A review by Doug Brown

Sure, you've seen the movies. Then maybe you bought the DVDs, and then several months later the extended version DVDs. You might have even seen the Ralph Bakshi animated version, which amazingly enough follows the book more closely than Peter Jackson's epic. Thanks to media overload, you probably consider yourself well steeped in The Lord of the Rings. But how long has it been since you've read the books? The films left quite a bit out (or they would have been even longer) that you may have forgotten. Remember Tom Bombadil (or Tim Benzedrine, as he was known in Harvard Lampoon's hilarious Bored of the Rings)? Old Man Willow? Fatty Bolger? Bill the Pony? Had you forgotten that Frodo sold Bag End to the Sackville-Bagginses before he left Hobbiton?

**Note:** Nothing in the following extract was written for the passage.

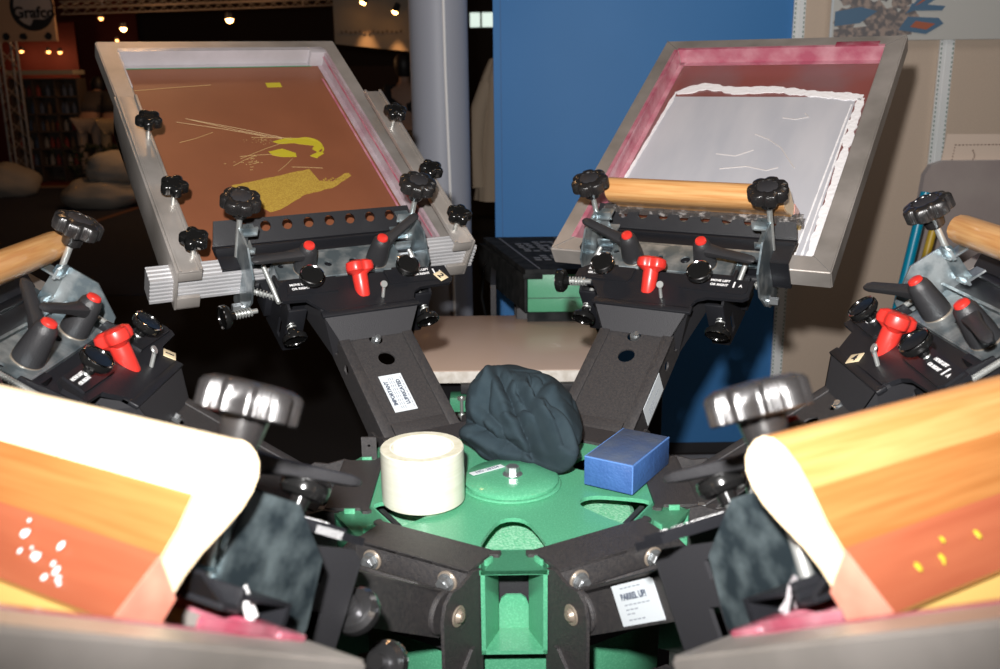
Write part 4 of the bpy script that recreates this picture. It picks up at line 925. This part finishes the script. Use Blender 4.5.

I confess that I hadn't actually read the books since high school, even though I think of myself as a geek. My last encounter with Tolkien's written words was a failed attempt at The Silmarillion while at college, which, we will simply say, was a number of winters ago. Thus, I had forgotten what a wordsmith Tolkien was, as evinced by such nuggets as these: "Faithless is he that says farewell when the road darkens"; "One who cannot cast away a treasure at need is in fetters"; "...he that breaks a thing to find out what it is has left the path of wisdom"; "We are a failing people, a springless autumn"; "There are locked doors and closed windows in your mind, and dark rooms behind them"; "it is not our part to master all the tides of the world, but to do what is in us for the succour of those years wherein we are set, uprooting the evil in the fields that we know, so that those who live after may have clean earth to till. What weather they have is not ours to rule"; "be not too eager to deal out death in the name of justice, fearing for your own safety." Good stuff.

Most printings include the marvelous foreword that Tolkien wrote for the second edition. Of critics, Tolkien says, "Some who have read the book, or at any rate have reviewed it, have found it boring, absurd, or contemptible; and I have no cause to complain, since I have similar opinions of their works, or of the kinds of writing that they evidently prefer." He also makes it clear that The Lord of the Rings, although largely written during World War II, was not about current events. Making it as plain as he can, he states, "...it has been supposed by some that 'The Scouring of the Shire' reflects the situation in England at the time when I was finishing my tale. It does not." He further states, in a quote destined for some curmudgeon quotation collection, "...I cordially dislike allegory in all its manifestations, and always have done so since I grew old enough to detect its presence." One further quote on the subject of allegory: "I think that many confuse 'applicability' with 'allegory'; but the one resides in the freedom of the reader, and the other in the purposed domination of the author."

If you've been thinking that you should probably read the books again sometime, the time is now. Why wait? They were written by a scholar and a gentleman, a man steeped in lore and language, and it shows on every page. And if you haven't read them at all, you're in for a real treat. Though The Lord of the Rings largely created the fantasy genre, this isn't fluffy puff about unicorns and doe-eyed girls spewed forth by some lonely computer programmer. It is the work of a man who saw almost all his friends die in the brutal trench warfare of World War I, and then spent a life studying old languages and ancient texts. All of that filtered itself out in the books, creating a dense multi-layered tapestry (as opposed to the light airbrushed works that have since superficially minced in its mighty footsteps). Rediscover what true magic feels like. I would tell more, but as Gandalf said, "Many folk like to know beforehand what is to be set on the table; but those who have laboured to prepare the feast like to keep their secret; for wonder makes the words of praise louder."